Friday, 6 September 2013

LUTHER'S TABLE TALK


In 1517, Martin Luther's 95 Theses sparked the Protestant Reformation by challenging the practices of the Roman Catholic Church and the authority of the pope. Many of Luther's books were ordered to be burned as a result of Luther's dissent. Despite this fact, a copy of Martin Luther's Table Talk (then entitled Divine Discourses) was found preserved under the foundations of a German citizen's home in 1626. Table Talk contains a series of informal conversations Luther shared with his students and colleagues in his home. The topics of these conversations range from religious doctrine and history to instructions regarding government, church, and the academic university.
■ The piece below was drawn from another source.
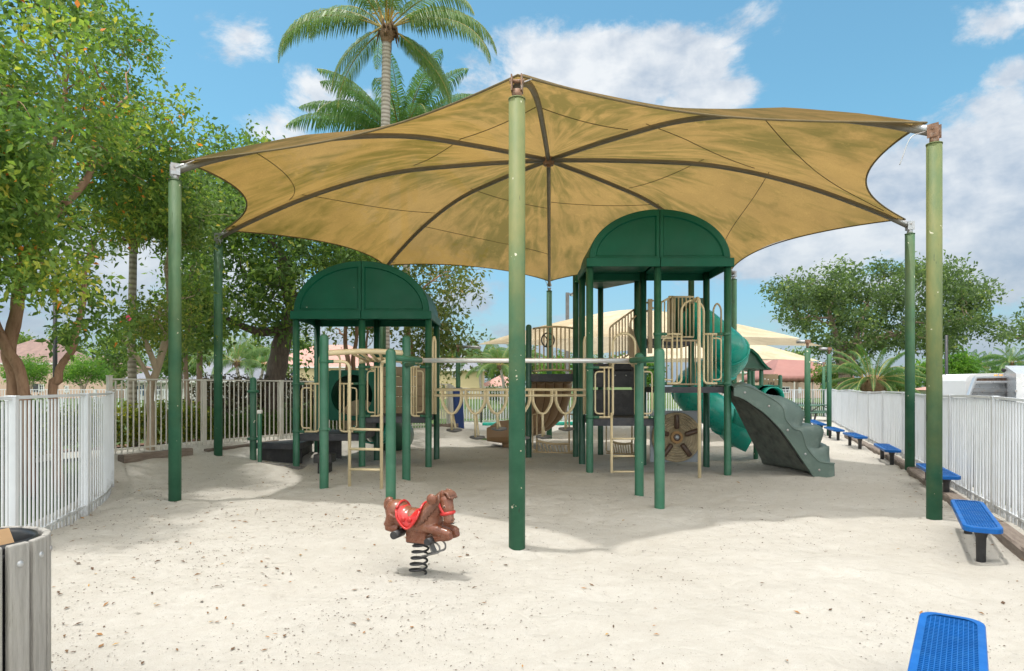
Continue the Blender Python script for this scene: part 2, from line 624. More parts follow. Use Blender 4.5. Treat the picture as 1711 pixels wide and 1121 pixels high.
M['leaf_near'] = leaf_mat('glossy_leaf', [(0, (0.063, 0.113, 0.036)), (.4, (0.114, 0.202, 0.049)), (.72, (0.215, 0.310, 0.066)), (.9, (0.432, 0.438, 0.089)), (.965, (0.569, 0.420, 0.066)), (1, (0.818, 0.164, 0.045))])
M['leaf_mid'] = leaf_mat('mid_leaf', [(0, (0.065, 0.113, 0.037)), (.5, (0.131, 0.204, 0.054)), (.85, (0.283, 0.317, 0.074)), (1, (0.524, 0.381, 0.104))])
M['leaf_dark'] = leaf_mat('dark_leaf', [(0, (0.061, 0.115, 0.039)), (.5, (0.124, 0.203, 0.056)), (.85, (0.250, 0.346, 0.074)), (1, (0.470, 0.460, 0.101))])
M['leaf_olive'] = leaf_mat('olive_leaf', [(0, (0.076, 0.109, 0.037)), (.5, (0.143, 0.178, 0.056)), (.85, (0.252, 0.256, 0.078)), (1, (0.453, 0.296, 0.124))])
M['leaf_oak'] = leaf_mat('oak_leaf', [(0, (0.055, 0.092, 0.044)), (.5, (0.105, 0.160, 0.064)), (.85, (0.182, 0.254, 0.085)), (1, (0.311, 0.355, 0.119))])
M['leaf_bright'] = leaf_mat('bright_leaf', [(0, (0.062, 0.150, 0.025)), (.5, (0.112, 0.237, 0.037)), (1, (0.250, 0.375, 0.062))])
M['leaf_yellow'] = leaf_mat('yellow_hedge_leaf', [(0, (0.069, 0.115, 0.023)), (.5, (0.184, 0.218, 0.034)), (1, (0.437, 0.391, 0.057))])
M['leaf_brown'] = leaf_mat('bronze_hedge_leaf', [(0, (0.040, 0.046, 0.023)), (.5, (0.086, 0.069, 0.040)), (1, (0.161, 0.115, 0.057))], .2)
M['leaf_green'] = leaf_mat('green_hedge_leaf', [(0, (0.034, 0.069, 0.017)), (.5, (0.069, 0.127, 0.029)), (1, (0.149, 0.196, 0.046))])
M['frond'] = leaf_mat('palm_leaflet', [(0, (0.073, 0.135, 0.045)), (.5, (0.124, 0.208, 0.068)), (.85, (0.204, 0.287, 0.091)), (1, (0.438, 0.382, 0.107))], .3, .35)
M['frond_dk'] = leaf_mat('palm_leaflet_dark', [(0, (0.055, 0.122, 0.041)), (.5, (0.094, 0.190, 0.057)), (.9, (0.174, 0.275, 0.083)), (1, (0.474, 0.413, 0.116))], .3, .35)
M['litter'] = leaf_mat('dry_leaf', [(0, (.05, .032, .022)), (.45, (.11, .065, .04)), (.7, (.2, .11, .05)), (.88, (.34, .17, .06)), (1, (.42, .27, .08))], .1, .7)


def fabric_mat(name, base, stain, trans=.42, hole=.1):
    """knitted shade cloth: pores let some light straight through, the yarn scatters some to the underside"""
    m, nt, b = new_mat(name)
    uv = N(nt, 'ShaderNodeAttribute', attribute_name='uvw', attribute_type='GEOMETRY')
    mp = N(nt, 'ShaderNodeMapping'); mp.inputs['Scale'].default_value = (11, 2.1, 1)
    L(nt, uv.outputs['Vector'], mp.inputs['Vector'])
    st = nz(nt, 1.0, 5, .62, mp.outputs[0], .6)
    big = nz(nt, .45, 3, .5, geo_pos(nt))
    p = N(nt, 'ShaderNodeMath', operation='MULTIPLY'); L(nt, st, p.inputs[0]); L(nt, big, p.inputs[1])
    s = ramp(nt, p.outputs[0], [(.20, 0.0), (.335, .9)])
    c = ramp(nt, nz(nt, 1.4, 5, .6, geo_pos(nt)), [(.3, tuple(x * .88 for x in base)), (.7, tuple(min(1, x * 1.1) for x in base))])
    c = mixcol(nt, s, c, stain)
    weave = ramp(nt, nz(nt, 38, 3, .7, geo_pos(nt)), [(.35, .28), (.62, 0.0)])
    c = mixcol(nt, weave, c, tuple(x * .55 for x in base))
    pale = ramp(nt, nz(nt, 5, 5, .7, geo_pos(nt)), [(.60, 0.0), (.72, .4)])
    c = mixcol(nt, pale, c, tuple(min(1, x * 1.35) for x in base))
    L(nt, c, b.inputs['Base Color'])
    b.inputs['Roughness'].default_value = .8
    b.inputs['Specular IOR Level'].default_value = .25
    add_bump(nt, b, st, .25, .02)
    t = N(nt, 'ShaderNodeBsdfTranslucent')
    L(nt, c, t.inputs['Color'])
    mx = N(nt, 'ShaderNodeMixShader'); mx.inputs[0].default_value = trans
    L(nt, b.outputs[0], mx.inputs[1]); L(nt, t.outputs[0], mx.inputs[2])
    tr = N(nt, 'ShaderNodeBsdfTransparent')
    tr.inputs['Color'].default_value = (1, .95, .86, 1)
    m2 = N(nt, 'ShaderNodeMixShader'); m2.inputs[0].default_value = hole
    L(nt, mx.outputs[0], m2.inputs[1]); L(nt, tr.outputs[0], m2.inputs[2])
    L(nt, m2.outputs[0], nt.nodes['Material Output'].inputs['Surface'])
    return m


M['cloth'] = fabric_mat('tan_shade_cloth', (.315, .200, .062), (.135, .108, .024), .62, .025)
M['cloth2'] = fabric_mat('pale_shade_cloth', (.74, .63, .46), (.55, .45, .3), .3, .03)

# ------------------------------------------------------------------ world, sun, camera
SUN_EL, SUN_DIR = 78.0, Vector((.19, .02, -1.0)).normalized()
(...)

Throughout this text, Luther presents his beliefs boldly, and at times, his opinions may seem extremely biased. While the ethical implications of Luther's views are highly debated, Table Talk provides an uncensored look at Luther's influential ideas.

BOOK OF BOOKS
 
That the Bible is God’s Word and book I prove thus: All things that have been, and are, in the world, and the manner of their being, are described in the first book of Moses on the creation; even as God made and shaped the world, so does it stand to this day. Infinite potentates have raged against this book, and sought to destroy and uproot it—king Alexander the Great, the princes of Egypt and of Babylon, the monarchs of Persia, of Greece, and of Rome, the emperors Julius and Augustus—but they nothing prevailed; they are all gone and vanished, while the book remains, and will remain for ever and ever, perfect and entire, as it was declared at first.
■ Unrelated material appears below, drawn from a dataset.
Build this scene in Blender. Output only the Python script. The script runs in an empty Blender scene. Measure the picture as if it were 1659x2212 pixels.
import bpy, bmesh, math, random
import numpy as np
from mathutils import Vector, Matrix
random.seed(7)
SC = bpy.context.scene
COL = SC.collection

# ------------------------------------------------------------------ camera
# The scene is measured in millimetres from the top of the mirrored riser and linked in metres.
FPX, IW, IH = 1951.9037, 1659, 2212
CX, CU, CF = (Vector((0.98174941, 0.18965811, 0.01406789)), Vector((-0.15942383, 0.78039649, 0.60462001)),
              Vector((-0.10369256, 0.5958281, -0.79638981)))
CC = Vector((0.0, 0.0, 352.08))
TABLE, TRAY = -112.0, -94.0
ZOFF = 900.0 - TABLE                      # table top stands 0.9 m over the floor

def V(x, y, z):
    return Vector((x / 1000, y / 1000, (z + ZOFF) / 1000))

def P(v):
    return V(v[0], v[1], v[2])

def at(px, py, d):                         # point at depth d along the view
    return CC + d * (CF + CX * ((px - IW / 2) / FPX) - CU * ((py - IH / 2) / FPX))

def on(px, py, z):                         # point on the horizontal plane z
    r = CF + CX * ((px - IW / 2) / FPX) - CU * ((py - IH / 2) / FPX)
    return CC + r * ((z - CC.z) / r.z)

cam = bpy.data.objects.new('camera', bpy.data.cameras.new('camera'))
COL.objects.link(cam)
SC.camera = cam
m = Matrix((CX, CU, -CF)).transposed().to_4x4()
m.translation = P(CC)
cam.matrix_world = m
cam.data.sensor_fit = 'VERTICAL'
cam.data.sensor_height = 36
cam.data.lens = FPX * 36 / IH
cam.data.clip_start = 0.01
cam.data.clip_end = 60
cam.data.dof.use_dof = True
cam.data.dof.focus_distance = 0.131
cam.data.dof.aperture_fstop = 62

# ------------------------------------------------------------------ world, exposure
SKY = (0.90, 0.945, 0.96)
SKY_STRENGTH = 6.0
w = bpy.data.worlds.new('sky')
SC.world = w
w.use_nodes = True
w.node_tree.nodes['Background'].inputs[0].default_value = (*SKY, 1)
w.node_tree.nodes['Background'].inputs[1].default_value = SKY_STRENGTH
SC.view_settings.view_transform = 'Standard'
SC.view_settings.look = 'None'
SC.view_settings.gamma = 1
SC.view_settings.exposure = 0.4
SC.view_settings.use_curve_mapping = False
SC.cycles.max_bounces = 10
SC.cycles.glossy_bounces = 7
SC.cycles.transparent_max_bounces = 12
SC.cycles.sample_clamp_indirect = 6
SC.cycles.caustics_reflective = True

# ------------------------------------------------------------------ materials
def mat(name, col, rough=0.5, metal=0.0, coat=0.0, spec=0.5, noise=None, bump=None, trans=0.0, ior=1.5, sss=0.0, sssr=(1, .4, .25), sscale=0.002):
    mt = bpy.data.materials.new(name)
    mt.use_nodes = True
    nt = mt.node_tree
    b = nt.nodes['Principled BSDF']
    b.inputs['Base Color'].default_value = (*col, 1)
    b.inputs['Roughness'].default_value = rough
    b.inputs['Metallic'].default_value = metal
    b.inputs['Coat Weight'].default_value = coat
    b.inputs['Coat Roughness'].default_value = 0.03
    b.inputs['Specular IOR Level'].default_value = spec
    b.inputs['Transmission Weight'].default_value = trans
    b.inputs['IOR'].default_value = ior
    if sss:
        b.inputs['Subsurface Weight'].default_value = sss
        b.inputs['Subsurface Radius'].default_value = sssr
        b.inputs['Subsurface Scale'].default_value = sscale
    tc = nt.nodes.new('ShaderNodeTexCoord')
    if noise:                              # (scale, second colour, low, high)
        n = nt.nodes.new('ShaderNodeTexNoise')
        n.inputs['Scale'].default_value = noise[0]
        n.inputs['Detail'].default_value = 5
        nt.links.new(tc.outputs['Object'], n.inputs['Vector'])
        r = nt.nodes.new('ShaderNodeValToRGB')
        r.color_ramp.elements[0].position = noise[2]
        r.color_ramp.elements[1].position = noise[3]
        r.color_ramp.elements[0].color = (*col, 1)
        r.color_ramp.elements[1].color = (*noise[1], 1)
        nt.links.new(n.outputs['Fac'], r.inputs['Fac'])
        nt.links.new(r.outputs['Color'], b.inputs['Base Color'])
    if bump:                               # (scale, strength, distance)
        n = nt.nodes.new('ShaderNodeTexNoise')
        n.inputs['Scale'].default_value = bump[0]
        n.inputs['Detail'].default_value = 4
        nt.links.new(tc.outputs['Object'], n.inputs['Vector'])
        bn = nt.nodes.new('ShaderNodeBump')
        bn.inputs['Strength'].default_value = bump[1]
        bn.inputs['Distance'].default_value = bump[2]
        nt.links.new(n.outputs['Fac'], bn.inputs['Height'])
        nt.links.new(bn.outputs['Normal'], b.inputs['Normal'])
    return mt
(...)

 Who has thus helped it—who has thus protected it against such mighty forces? No one, surely, but God himself, who is the master of all things. And `tis no small miracle how God has so long preserved and protected this book; for the devil and the world are sore foes to it. I believe that the devil has destroyed many good books of the church, as, aforetime, he killed and crushed many holy persons, the memory of whom has now passed away; but the Bible he was fain to leave subsisting...  God, with singular strength, has upheld these things; let us, then, baptize, administer the sacrament, and preach, fearless of impediment.
 Homer, Virgil, and other noble, fine, and profitable writers, have left us books of great antiquity, but they are naught to the Bible.